Fine Art students exhibit their work at Lamport Hall

Date 16.08.2018

Visitors to one of Northamptonshire’s best-loved historic houses will be able to view new works of art influenced by the building, next week.

Lamport Hall will be hosting the World in Turmoil exhibition, which features pieces by a trio of MA Fine Art students from the University of Northampton, Bekki Herbert, Robin Clements and Joanna Osieglewska.

World in Turmoil is open on Wednesday 22, Thursday 23, Sunday 26 and Monday 27 August, between 1pm and 4pm.

The exhibition is the culmination of the Lamport Hall Preservation Trust bursary initiative in which students apply for the funded awards The Joan, Lady Isham Materials Bursary or the Sir Norman Isham Travel Bursary Award. The bursaries enable students to apply for generous funds to support their art practice.

Students are invited to propose projects that respond to Lamport Hall; for example, its collection and archives, its social history as the seat of the Isham family and the English country house as a heritage context. By bringing contemporary art to the context of Lamport Hall, the artists provide opportunities for new interpretations of the history of the hall and its collections. This in turn evokes new ways in which visitors can engage and understand the history of the family, the hall, and its location. This project mirrors the working methods used by many professional contemporary artists and provides the students with the opportunity to work in the context of an existing collection that is accessible to the public. In their projects the artists use a wide range of media, making either a direct reference to objects or artworks in Lamport Hall or tangential response, but always in relation to their own developing enquires and critical engagement in making contemporary visual art.

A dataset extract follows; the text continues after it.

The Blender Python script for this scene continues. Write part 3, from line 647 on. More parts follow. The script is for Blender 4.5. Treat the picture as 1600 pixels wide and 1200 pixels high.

This year the exhibition title points to the students’ interest in the social and political sphere and our lived experience of economic imbalance and asymmetrical power. Their works connect the context of Lamport Hall to current geo-political issues of migration, the mediation of national identity, and the shift toward popularist right-wing political parties. The tranquil private sphere of Lamport Hall is, as it has always been, interconnected to an endlessly moving world of modernization and periods of difficult social change.

Bekki Herbert and Robin Clements are winners of The Joan, Lady Isham Materials Bursary. Bekki’s new artwork British Shadow Puppet takes the form of a research inquiry where in conversation with academics in the field, she moves between the Liverpool World Museum and London’s Victoria & Albert, to bring Lamport Hall her version of Javanese Shadow Puppetry. The modern technologies that are utilised as medium, through light and shadow, invite the visitor to consider how far our society is mediated. Inspired by bourgeois entertainment, British shadow puppet embodies a kind of theatre, conceiving of a narrative for an imagined Britain.

The title of  Robin’s work, The Endangered Sailors Cry to Their Gods, is taken from The Book of Jonah 1:7-8, from where he quotes, “Tell us, who are you? From what country do you come? What is your business? To what people do you belong? Why have you brought all this trouble upon us?” In response to Lamport Hall’s 16th century cabinet based on Flemish design he has made his own panelled paintings which depict scenes associated with the poor and dispossessed; refugees who take to the sea, often in unseaworthy boats, desperate to reach a safe haven.

Joanna Osieglewska is winner of the Sir Norman Isham Travel Bursary Award and presents documentation of her research. Travelling in Poland she took photographs of kitchens and public spaces both as sites for political discussion, exploring her interest in dialogical practice to create pubic spheres where conversations on immigration, discrimination and sense of belonging can occur. In Poland, Joanna followed violent anti-immigration marches and saw the difficult conditions for artists working there, for example, the artwork “Rainbow” by Julita Wojcik in Zbawiciela Square, Warsaw, a rainbow shaped structure made from over 16,0000 fake flowers to support the LGBT+ community has been burnt six times. She hopes to create work that cannot be destroyed, by creating open forums for discussion to give an opportunity to Warsaw residents to have peaceful debates about these issues.